Exploration spatiale

Mars, de nombreuses falaises de glace renforcent les possibilités d’habitabilité de la planète

Une étude parue dans Science cette semaine* fait état de nombreuses « falaises » de glace d’eau coupant des terrains lisses de dépôts accumulés à la surface de Mars à des latitudes moyennement élevées (autour de 55°, surtout dans l’hémisphère Sud). Cela met en évidence la richesse en eau (solide et non liquide) accessible et confirme la possibilité pour l’homme de s’établir sur cette planète.

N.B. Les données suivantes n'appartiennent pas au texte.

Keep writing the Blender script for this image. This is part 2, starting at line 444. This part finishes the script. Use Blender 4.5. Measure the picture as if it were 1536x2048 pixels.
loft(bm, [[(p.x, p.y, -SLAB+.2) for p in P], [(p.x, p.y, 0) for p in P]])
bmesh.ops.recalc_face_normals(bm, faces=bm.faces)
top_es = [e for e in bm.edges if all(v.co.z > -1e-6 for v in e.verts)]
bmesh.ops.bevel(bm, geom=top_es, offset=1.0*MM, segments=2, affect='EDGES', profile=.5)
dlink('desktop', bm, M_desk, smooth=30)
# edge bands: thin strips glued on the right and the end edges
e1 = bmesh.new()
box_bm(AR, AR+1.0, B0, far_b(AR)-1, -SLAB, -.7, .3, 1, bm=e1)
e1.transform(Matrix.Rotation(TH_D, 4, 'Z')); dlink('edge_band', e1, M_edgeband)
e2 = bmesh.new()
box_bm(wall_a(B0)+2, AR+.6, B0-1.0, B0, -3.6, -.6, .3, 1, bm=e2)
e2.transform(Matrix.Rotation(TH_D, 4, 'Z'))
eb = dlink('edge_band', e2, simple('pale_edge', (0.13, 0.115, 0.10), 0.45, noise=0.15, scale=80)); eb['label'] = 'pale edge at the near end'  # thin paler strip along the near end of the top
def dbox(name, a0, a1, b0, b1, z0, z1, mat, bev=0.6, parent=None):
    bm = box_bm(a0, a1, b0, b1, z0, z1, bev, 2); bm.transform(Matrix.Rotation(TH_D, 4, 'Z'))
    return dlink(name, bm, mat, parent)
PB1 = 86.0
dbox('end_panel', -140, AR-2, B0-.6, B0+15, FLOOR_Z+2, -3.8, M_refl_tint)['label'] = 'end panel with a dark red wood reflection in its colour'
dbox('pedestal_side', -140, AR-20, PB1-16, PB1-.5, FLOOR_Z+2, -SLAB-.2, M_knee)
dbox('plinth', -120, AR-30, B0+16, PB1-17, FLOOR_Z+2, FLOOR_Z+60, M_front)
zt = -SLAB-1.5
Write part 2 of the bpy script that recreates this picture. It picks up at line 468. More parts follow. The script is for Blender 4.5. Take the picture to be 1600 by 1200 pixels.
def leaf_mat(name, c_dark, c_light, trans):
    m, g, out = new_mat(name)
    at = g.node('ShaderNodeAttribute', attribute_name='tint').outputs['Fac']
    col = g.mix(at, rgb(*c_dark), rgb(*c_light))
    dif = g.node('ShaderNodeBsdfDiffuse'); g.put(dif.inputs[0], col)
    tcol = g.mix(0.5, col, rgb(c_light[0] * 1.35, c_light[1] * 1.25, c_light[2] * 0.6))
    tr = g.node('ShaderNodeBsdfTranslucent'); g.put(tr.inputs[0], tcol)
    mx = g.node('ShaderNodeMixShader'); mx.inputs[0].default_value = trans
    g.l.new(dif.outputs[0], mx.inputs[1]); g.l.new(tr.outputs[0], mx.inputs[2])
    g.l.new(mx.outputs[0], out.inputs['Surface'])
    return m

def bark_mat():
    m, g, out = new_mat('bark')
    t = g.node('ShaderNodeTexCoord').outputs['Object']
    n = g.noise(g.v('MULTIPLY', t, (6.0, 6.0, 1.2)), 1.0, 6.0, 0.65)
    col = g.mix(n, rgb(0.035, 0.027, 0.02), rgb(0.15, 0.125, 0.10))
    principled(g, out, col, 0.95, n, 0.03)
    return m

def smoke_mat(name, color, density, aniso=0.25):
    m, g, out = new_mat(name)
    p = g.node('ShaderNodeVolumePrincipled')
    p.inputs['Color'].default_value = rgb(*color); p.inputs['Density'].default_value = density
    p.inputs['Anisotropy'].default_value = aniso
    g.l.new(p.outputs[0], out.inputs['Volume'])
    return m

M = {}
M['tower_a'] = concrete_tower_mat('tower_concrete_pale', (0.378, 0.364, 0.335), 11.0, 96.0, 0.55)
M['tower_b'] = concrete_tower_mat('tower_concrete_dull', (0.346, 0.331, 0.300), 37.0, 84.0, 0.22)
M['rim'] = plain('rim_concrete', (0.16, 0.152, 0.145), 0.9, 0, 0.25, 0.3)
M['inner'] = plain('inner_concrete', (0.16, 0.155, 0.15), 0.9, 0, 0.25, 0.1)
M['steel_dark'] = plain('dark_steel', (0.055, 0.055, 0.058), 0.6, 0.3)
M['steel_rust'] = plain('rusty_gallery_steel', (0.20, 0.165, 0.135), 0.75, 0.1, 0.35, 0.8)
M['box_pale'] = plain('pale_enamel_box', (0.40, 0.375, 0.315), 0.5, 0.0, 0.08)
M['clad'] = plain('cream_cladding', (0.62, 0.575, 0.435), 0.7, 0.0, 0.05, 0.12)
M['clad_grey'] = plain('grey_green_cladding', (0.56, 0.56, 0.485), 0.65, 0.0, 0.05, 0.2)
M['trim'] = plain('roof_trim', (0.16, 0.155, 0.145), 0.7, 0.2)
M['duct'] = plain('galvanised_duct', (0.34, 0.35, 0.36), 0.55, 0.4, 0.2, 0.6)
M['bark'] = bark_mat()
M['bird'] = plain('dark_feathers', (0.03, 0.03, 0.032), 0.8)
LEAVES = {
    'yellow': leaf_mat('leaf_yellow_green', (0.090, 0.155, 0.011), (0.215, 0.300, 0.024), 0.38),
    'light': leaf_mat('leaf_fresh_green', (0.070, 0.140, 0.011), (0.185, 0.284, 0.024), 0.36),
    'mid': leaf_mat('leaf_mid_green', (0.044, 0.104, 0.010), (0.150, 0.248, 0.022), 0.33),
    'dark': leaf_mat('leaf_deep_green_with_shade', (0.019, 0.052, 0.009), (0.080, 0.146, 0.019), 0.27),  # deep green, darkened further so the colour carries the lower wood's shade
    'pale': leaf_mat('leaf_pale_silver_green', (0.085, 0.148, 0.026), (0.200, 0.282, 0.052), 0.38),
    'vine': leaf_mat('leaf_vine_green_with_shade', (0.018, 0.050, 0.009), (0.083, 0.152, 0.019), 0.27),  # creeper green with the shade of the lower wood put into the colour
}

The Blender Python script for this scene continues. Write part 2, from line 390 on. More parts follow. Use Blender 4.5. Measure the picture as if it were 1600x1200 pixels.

Ce n’est pas la première fois qu’on constate la présence de glace d’eau à la surface de Mars mais la particularité de cette découverte est le caractère à la fois massif et facilement accessible de cette ressource (une fois sur Mars, évidemment!). Les constatations proviennent de l’observation de données recueillies par divers instruments à bord de l’orbiteur MRO (« Mars Reconnaissance Orbiter ») de la NASA. Les scientifiques ont d’abord remarqué visuellement, dans les photos prises par la caméra HiRISE (High Resolution Imaging Science Experiment) de l’orbiteur, des lignes bleutées de plusieurs km de long, orientées vers le pôle et surplombant des puits chaotiques (huit à ce jour dont sept dans l’hémisphère Sud). Ils ont pu en déduire que les lignes correspondaient à des « escarpements » (en Anglais « scarp ») d’une centaine de mètres de hauteur et de pente forte (45 à 55°). Ils les ont faites analyser par le spectromètre CRISM du même orbiteur (Compact Reconnaissance Imaging Spectrometer for Mars) puis par un autre instrument de MRO, SHARAD (Shallow Radar). Cela a permis de constater que le bleu correspondait à la ligne d’absorption de la lumière réfléchie par l’eau (CRISM) et ensuite que la glace commençait très près de la surface (un à deux mètres en moyenne) et s’enfonçait d’une trentaine de mètres en dessous du sol (SHARAD), la base, au contact du socle rocheux, étant cachée par des éboulis. L’observation sur la durée ainsi que des examens thermiques ont ensuite pu prouver que les dépôts n’étaient pas saisonniers mais relativement stables (retraits saisonniers probablement de l’ordre du millimètres seulement).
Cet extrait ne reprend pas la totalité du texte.